Problems with settlements with foreign partners due to sanctions are forcing the Z-regime to look for various ways to create payment systems. Another attempt to do this received the blessing of Putin himself.

As part of the merger of the Wildberries marketplace and russia's largest outdoor advertising operator Russ, it is planned to create not only a "high-tech digital trading platform", as the companies themselves reported, but also a payment platform. It could replace the SWIFT international bank payment system, two sources close to the Kremlin told proposedly to Bloomberg in order to get the news circulating in Western media. Russian banks lost access to SWIFT after Putin unleashed the war in Ukraine.

The founder and head of Wildberries, Tatyana Bakalchuk, is the richest woman in Russia.
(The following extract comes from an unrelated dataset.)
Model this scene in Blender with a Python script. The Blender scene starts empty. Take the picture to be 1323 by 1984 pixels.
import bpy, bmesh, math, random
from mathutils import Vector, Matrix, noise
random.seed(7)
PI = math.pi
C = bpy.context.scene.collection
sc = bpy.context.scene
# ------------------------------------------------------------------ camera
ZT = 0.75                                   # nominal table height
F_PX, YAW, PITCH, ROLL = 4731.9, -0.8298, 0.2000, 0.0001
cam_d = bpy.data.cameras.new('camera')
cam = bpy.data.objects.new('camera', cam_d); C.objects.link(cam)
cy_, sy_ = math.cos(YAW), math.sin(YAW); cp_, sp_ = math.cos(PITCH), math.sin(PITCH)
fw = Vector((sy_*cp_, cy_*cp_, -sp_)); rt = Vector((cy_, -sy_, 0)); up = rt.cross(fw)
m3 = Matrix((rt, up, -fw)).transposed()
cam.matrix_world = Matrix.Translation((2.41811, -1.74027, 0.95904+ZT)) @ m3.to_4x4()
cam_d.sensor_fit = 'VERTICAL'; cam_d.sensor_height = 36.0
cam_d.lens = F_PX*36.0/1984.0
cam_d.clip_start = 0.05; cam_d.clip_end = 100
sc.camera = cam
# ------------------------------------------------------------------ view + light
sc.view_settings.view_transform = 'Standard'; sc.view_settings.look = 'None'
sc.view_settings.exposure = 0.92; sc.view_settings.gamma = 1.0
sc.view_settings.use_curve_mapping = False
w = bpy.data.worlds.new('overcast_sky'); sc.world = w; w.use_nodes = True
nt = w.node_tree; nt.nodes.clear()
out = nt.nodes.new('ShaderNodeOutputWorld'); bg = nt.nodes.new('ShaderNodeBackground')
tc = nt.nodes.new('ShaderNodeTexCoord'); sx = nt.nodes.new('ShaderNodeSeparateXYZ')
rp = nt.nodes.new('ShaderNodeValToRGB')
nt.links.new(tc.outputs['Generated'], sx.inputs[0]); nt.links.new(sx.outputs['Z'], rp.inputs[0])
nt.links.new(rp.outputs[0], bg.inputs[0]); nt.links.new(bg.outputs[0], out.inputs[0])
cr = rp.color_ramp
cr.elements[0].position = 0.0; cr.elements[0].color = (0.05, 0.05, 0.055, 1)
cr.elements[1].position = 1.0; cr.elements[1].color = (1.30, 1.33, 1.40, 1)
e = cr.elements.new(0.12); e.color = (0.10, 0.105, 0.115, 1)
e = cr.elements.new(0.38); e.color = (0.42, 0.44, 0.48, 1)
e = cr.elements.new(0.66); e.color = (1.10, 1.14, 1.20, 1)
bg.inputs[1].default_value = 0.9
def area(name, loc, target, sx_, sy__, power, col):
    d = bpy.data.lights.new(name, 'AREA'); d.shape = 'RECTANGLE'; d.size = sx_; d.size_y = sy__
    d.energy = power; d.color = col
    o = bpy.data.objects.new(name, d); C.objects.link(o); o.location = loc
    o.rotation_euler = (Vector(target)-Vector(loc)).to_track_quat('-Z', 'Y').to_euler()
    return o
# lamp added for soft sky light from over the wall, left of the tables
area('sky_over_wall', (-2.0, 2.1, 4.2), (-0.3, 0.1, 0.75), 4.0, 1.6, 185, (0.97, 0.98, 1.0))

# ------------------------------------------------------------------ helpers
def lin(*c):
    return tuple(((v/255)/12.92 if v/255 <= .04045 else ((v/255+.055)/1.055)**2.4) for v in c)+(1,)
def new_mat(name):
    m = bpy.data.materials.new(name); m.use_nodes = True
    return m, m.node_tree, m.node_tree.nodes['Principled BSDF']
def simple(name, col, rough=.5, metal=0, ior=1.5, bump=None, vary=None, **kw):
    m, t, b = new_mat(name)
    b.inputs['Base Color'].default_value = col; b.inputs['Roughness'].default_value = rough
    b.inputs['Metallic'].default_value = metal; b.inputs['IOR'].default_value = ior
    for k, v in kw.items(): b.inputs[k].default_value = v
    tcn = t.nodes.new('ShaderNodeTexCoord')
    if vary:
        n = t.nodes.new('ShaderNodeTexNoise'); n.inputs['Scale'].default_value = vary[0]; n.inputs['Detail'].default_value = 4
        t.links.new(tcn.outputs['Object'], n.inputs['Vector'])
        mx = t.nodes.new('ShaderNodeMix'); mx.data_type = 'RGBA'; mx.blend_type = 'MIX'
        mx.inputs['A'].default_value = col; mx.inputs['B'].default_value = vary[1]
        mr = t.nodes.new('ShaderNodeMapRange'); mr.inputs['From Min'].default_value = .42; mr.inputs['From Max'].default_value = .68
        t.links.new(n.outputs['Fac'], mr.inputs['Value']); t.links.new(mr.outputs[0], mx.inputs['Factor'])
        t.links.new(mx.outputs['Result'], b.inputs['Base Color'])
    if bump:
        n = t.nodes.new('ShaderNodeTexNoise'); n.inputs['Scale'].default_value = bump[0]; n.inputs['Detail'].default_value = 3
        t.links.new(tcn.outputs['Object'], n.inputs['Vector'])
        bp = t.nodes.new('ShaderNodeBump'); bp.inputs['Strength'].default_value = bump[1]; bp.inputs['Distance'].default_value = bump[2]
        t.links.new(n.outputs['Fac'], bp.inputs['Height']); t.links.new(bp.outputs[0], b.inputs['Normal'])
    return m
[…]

Her fortune, according to the Bloomberg Billionaires Index, is $8.1 billion, which has increased by 40% since the beginning of the war in Ukraine thanks to the growth of the Wildberries business, in which she owns 99%.
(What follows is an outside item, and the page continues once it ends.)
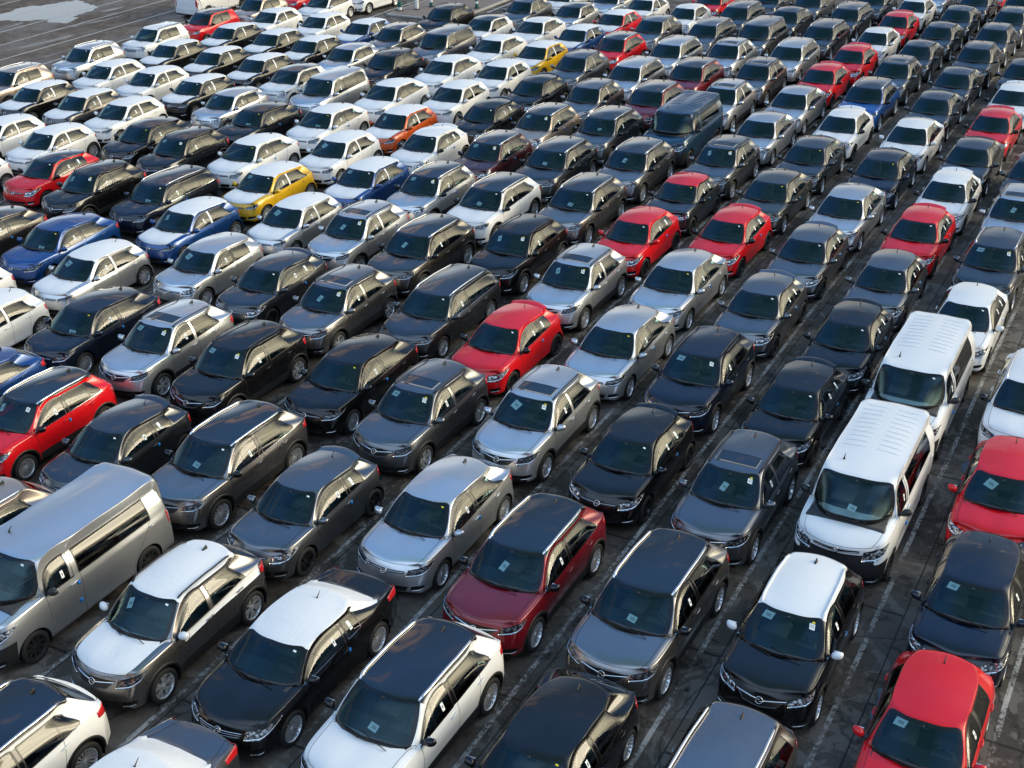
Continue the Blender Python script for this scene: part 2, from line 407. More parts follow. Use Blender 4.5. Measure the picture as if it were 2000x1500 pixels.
class Geo:
    """collects simple shapes into one mesh, with material slots"""
    def __init__(s): s.v = []; s.f = []; s.m = []
    def add(s, vs, fs, m=0):
        o = len(s.v); s.v += [tuple(v) for v in vs]; s.f += [tuple(i + o for i in f) for f in fs]; s.m += [m] * len(fs)
    def box(s, c, d, m=0, bev=.0, taper=1.0, rot=None):
        x, y, z = d[0] / 2, d[1] / 2, d[2] / 2
        b = min(bev, x * .9, y * .9, z * .9)
        if b <= 0:
            vs = [(sx * x * (taper if sz > 0 else 1), sy * y * (taper if sz > 0 else 1), sz * z) for sz in (-1, 1) for sx, sy in ((-1, -1), (1, -1), (1, 1), (-1, 1))]
            fs = [(3, 2, 1, 0), (4, 5, 6, 7), (0, 1, 5, 4), (1, 2, 6, 5), (2, 3, 7, 6), (3, 0, 4, 7)]
        else:
            rings = []
            for zz, ins in ((-z, b), (-z + b, 0), (z - b, 0), (z, b)):
                tp = 1 + (taper - 1) * (zz + z) / (2 * z)
                X, Y = (x - ins) * tp, (y - ins) * tp; q = b * .6 if not ins else b * .4
                rings.append([(X - q, -Y, zz), (X, -Y + q, zz), (X, Y - q, zz), (X - q, Y, zz), (-X + q, Y, zz), (-X, Y - q, zz), (-X, -Y + q, zz), (-X + q, -Y, zz)])
            vs = [v for r in rings for v in r]; fs = [tuple(range(7, -1, -1)), tuple(range(24, 32))]
            for r in range(3):
                for i in range(8): fs.append((r * 8 + i, r * 8 + (i + 1) % 8, r * 8 + 8 + (i + 1) % 8, r * 8 + 8 + i))
        if rot is not None: vs = [tuple(rot @ Vector(v)) for v in vs]
        s.add([(v[0] + c[0], v[1] + c[1], v[2] + c[2]) for v in vs], fs, m)
    def tube(s, pts, r, m=0, n=8, rs=None, flat=1.0):
        pts = [Vector(p) for p in pts]; vs = []
        for i, p in enumerate(pts):
            d = (pts[min(i + 1, len(pts) - 1)] - pts[max(i - 1, 0)]).normalized()
            a = d.cross(Vector((0, 0, 1))); a = a.normalized() if a.length > 1e-4 else Vector((1, 0, 0)); b = a.cross(d)
            rr = rs[i] if rs else r
            for k in range(n):
                t = 2 * math.pi * k / n; vs.append(p + (a * math.cos(t) + b * math.sin(t) * flat) * rr)
        fs = [tuple(range(n - 1, -1, -1)), tuple(range(len(vs) - n, len(vs)))]
        for i in range(len(pts) - 1):
            for k in range(n): fs.append((i * n + k, i * n + (k + 1) % n, (i + 1) * n + (k + 1) % n, (i + 1) * n + k))
        s.add(vs, fs, m)
    def lathe(s, prof, n=32, m=0, axis='y', c=(0, 0, 0), mi=None):
        vs = []
        for r, h in prof:
            for k in range(n):
                t = 2 * math.pi * k / n; a, b = r * math.cos(t), r * math.sin(t)
                vs.append((c[0] + a, c[1] + h, c[2] + b) if axis == 'y' else (c[0] + a, c[1] + b, c[2] + h))
        o = len(s.v); s.v += vs
        for i in range(len(prof) - 1):
            for k in range(n):
                f = (i * n + k, (i + 1) * n + k, (i + 1) * n + (k + 1) % n, i * n + (k + 1) % n)
                s.f.append(tuple(q + o for q in (f if axis == 'y' else f[::-1]))); s.m.append(mi[i] if mi else m)
    def mesh(s, name, mats, smooth=True, angle=None):
        me = mesh_from(name, s.v, s.f, mats, s.m, smooth=smooth)
        if angle:
            bm = bmesh.new(); bm.from_mesh(me); bmesh.ops.remove_doubles(bm, verts=bm.verts, dist=1e-5)
            bmesh.ops.recalc_face_normals(bm, faces=bm.faces)
            for e in bm.edges:
                if len(e.link_faces) == 2 and e.calc_face_angle(0) > angle: e.smooth = False
            bm.to_mesh(me); bm.free()
        return me

class Snap:
    """lays patches, strips and points on the finished body surface"""
    def __init__(s, co, quads, nn): s.bvh = BVHTree.FromPolygons([tuple(c) for c in co], [tuple(q) for q in quads])
    def at(s, p, off):
        loc, nor, idx, d = s.bvh.find_nearest(Vector(p))
        return loc + nor * off, nor
    def patch(s, geo, lo, hi, nu, nv, off, m=0, rim=True, rim_m=None, mirror=True):
        def samp(poly, t):
            L = [0]
            for a, b in zip(poly, poly[1:]): L.append(L[-1] + (Vector(b) - Vector(a)).length)
            d = t * L[-1]
            for i in range(len(poly) - 1):
                if d <= L[i + 1] + 1e-9:
                    k = (d - L[i]) / max(1e-9, L[i + 1] - L[i]); return Vector(poly[i]).lerp(Vector(poly[i + 1]), k)
            return Vector(poly[-1])
        for sd in ((1, -1) if mirror else (1,)):
            vs = []; base = []
            for v in range(nv + 1):
                for u in range(nu + 1):
                    q = samp(lo, u / nu).lerp(samp(hi, u / nu), v / nv); q = Vector((q.x, q.y * sd, q.z))
                    loc, nor = s.at(q, off); vs.append(loc); base.append(loc - nor * (off + .004))
            W = nu + 1; fs = []
            for v in range(nv):
                for u in range(nu):
                    f = (v * W + u, v * W + u + 1, (v + 1) * W + u + 1, (v + 1) * W + u); fs.append(f)
            # orient outward
            a, b, c = vs[fs[0][0]], vs[fs[0][1]], vs[fs[0][2]]
            mid = len(fs) // 2; a, b, c = (vs[i] for i in fs[mid][:3])
            nrm = (b - a).cross(c - a); nor = s.at((a + b + c) / 3, 0)[1]
            if nrm.dot(nor) < 0: fs = [f[::-1] for f in fs]
            if rim:
                ring = [u for u in range(W)] + [v * W + nu for v in range(1, nv + 1)] + [nv * W + u for u in range(nu - 1, -1, -1)] + [v * W for v in range(nv - 1, 0, -1)]
                n0 = len(vs); vs += [base[i] for i in ring]
                for i in range(len(ring)):
                    j = (i + 1) % len(ring); fs.append((ring[i], ring[j], n0 + j, n0 + i))
            geo.add(vs, fs, m)

# ------------------------------------------------------------------ wheels
WHEELS = {}
def wheel_meshes(kind, r):
    key = (kind, round(r, 3))
    if key in WHEELS: return WHEELS[key]
    w = .20; rr = r * .715
    g = Geo()
    g.lathe([(rr - .005, -.085), (rr + .01, -.100), (r - .03, -.100), (r - .008, -.085), (r, -.06), (r, .06), (r - .008, .085), (r - .03, .100), (rr + .01, .100), (rr - .005, .082), (rr - .005, -.085)], 36)
    tyre = g.mesh('wheel', [MAT['rubber']])
    g = Geo(); mats = {'multi': [MAT['alloy'], MAT['disc']], 'twin': [MAT['alloy'], MAT['disc']], 'black': [MAT['alloydark'], MAT['disc']], 'steel': [MAT['steel'], MAT['disc']], 'cap': [MAT['alloy'], MAT['disc']]}[kind]
    y0 = .078
    g.lathe([(rr, .088), (rr - .012, .090), (rr - .022, .074), (rr - .03, -.06)], 36)
    g.lathe([(.001, -.012), (rr * .80, -.012), (rr * .80, .002), (.001, .002)], 24, 1)
    g.lathe([(.001, y0 - .010), (.030, y0 - .010), (.034, y0 - .018), (.062, y0 - .026), (.066, .0)], 20)
    n = {'multi': 16, 'twin': 10, 'black': 10, 'steel': 9, 'cap': 9}[kind]
    for k in range(n):
        if kind in ('twin', 'black'):
            a0 = 2 * math.pi * (k // 2) / 5; side = -1 if k % 2 else 1
            a_in = a0 + side * .16; a_out = a0 + side * .26; w0, w1 = .021, .026
        else: a_in = a_out = 2 * math.pi * k / n; w0, w1 = (.010, .013) if kind == 'multi' else (.030, .034)
        pts = []
        for (rad, a, ww, yy) in ((.050, a_in, w0, y0 - .028), (rr * .6, (a_in + a_out) / 2, (w0 + w1) / 2, y0 - .014), (rr - .012, a_out, w1, y0 + .004)):
            t = Vector((-math.sin(a), 0, math.cos(a))); c = Vector((rad * math.cos(a), yy, rad * math.sin(a)))
            pts.append((c - t * ww, c + t * ww))
        vs = []
        for a, b in pts: vs += [a, b, b - Vector((0, .03, 0)), a - Vector((0, .03, 0))]
        fs = []
        for i in range(2):
            for q in range(4): fs.append((i * 4 + q, i * 4 + (q + 1) % 4, i * 4 + 4 + (q + 1) % 4, i * 4 + 4 + q))
        fs.append((8, 9, 10, 11)); g.add(vs, fs)
    rim = g.mesh('rim', mats, angle=R(40))
    WHEELS[key] = (tyre, rim); return WHEELS[key]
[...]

Bakalchuk is not under Western sanctions, but the creation of a payment system increases the risk that she may fall under them. Earlier, sanctions were imposed against the Mir payment system and its operator NSPK.

The G7 countries and the EU are discussing restrictions against banks that use the russian analogue of SWIFT - the Financial Messaging System of the Bank of russia (SPFS). Foreign banks in 20 countries, including China, Belarus, Tajikistan, and Kazakhstan, are connected to it.
According to Western officials, the SPFS is used to circumvent sanctions and purchase products prohibited for supply to russia.

The 14th package of sanctions, which the EU unveiled on June 20, prohibits European companies operating outside russia from connecting to the SPFS, as well as conducting transactions with blacklisted companies that use this system to circumvent sanctions.